2. Passages of time. As we go from one millennium to another, people will become very aware of how time passes. I know a man who wanted to live in three centuries, i.e., the 1800s, the 1900s and the year 2000. He didn’t make it. This sermon will give us a new focus on time and the biblical view of time.
II. LOOKING AGAIN AT WHAT GOD SAYS ABOUT TIME.
1. Each person is given a short period of time to live.
The Bible teaches that our life lasts about as long as the steam that comes out of a kettle. You see the steam, and then it’s gone. “What is your life? It is even a vapor, that appeareth for a little time, and then vanisheth away” (James 4:14).
In Psalm 90, Moses examines the shortness of a man’s life; Moses said, “People are like grass that springs up in the morning . . . it blooms and flourishes, but by evening it is dry and withered” (Psalm 90:5,6 LB).
2. We live approximately 70 years.
The Bible teaches, “The days of our lives are three score years and ten; and if by reason of strength they be fourscore years, yet is their strength, labor and sorrow; for it (our life) is soon cut off, and we fly away” (Psalm 90:10).
3. We will all eventually die.
“Lord, through all the generations, You have been our home! Before the mountains were created, before You made the earth and the world, You are God without beginning and ending. You turn people back to dust (they die)” (Psalm 90:1-3 LB).
“It is appointed unto men (and women) once to die” (Hebrews 9:27).
4. God is above time.
One of the greatest things you can say about God is that He is not limited by time. “For a thousand years in thy sight are but as yesterday when it is past, and as a watch in the night” (Psalm 90:4).
III. DON’T COUNT TIME--MAKE YOUR TIME COUNT.
Everyone has time. People often ask me how I get so much done. I don’t have any more time than anyone else, I just get more done in the same amount of time. I try to not waste time. I have learned to make my time count. This is what God says, “So teach us to number our days, that we may apply our hearts unto wisdom” (Psalm 90:12). Numbering our days is counting our days, or making them count.
1. Count your days because you don’t have many.
There are 365 days in a year. If you live to be 70 years-old, you will have lived 25,550 days. When I bury a 2 year-old baby, he has not lived a thousand days.
ILLUSTRATION: A little boy who doesn’t have much money will always count his money. You ought to count your days by making them count.
2. Count your days for they go by quickly.
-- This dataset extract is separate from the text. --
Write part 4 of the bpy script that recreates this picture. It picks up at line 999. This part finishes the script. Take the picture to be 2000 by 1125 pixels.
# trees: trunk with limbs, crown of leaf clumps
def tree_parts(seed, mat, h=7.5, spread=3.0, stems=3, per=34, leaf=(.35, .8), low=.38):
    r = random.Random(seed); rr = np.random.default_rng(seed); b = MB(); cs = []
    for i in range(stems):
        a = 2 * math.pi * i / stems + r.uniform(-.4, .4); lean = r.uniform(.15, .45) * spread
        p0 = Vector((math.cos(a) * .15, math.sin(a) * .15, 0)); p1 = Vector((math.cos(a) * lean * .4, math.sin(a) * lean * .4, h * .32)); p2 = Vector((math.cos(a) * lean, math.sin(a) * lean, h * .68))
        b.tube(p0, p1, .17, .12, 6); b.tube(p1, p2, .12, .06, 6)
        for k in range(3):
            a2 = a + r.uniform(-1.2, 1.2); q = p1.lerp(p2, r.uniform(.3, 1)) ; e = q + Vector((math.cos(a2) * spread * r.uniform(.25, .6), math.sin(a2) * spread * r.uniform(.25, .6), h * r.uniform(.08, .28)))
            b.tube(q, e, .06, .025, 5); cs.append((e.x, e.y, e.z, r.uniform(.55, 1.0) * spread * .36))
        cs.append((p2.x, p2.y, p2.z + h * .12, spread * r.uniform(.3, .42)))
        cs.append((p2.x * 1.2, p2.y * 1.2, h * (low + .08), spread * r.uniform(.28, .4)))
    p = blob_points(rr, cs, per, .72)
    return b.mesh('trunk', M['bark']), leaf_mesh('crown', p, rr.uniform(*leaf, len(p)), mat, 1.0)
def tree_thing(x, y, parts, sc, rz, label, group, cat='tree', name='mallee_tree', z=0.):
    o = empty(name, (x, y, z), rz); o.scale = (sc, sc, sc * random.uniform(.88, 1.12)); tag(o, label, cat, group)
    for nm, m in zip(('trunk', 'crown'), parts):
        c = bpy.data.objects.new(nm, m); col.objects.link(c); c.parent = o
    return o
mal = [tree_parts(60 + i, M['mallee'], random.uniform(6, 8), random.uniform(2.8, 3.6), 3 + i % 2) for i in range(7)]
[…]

When I was a boy, it seemed like it took forever for recess to come when I got out of class so I could go outside to play. When you are a child, time drags. The older you get, the faster it goes. Now when a week goes by, I ask myself, “Where did all the time go?” Now when a year goes by, I ask, “Where did the year go?” The older I get, the faster time goes. Moses tells us that our time is “carried away as a flood” (Psalm 90:5). Like the floods on the James River, they come quickly and depart quickly. Our time is just like a flood, and when it is gone; all we have are the memories of what the flood has produced.
3. Count your days because you won’t get a second chance.
We all wish we had more time to pray, so we should number (plan) the amount of time we can pray. We all wish we had more time to read the Bible . . . do the work of God . . . share Christ with the lost. So we should number our days, i.e., plan our time to do these activities for God.
We have to take into account our time at work, our time traveling, our time eating, our time sleeping, so we really have very little time that we can invest in the work of God.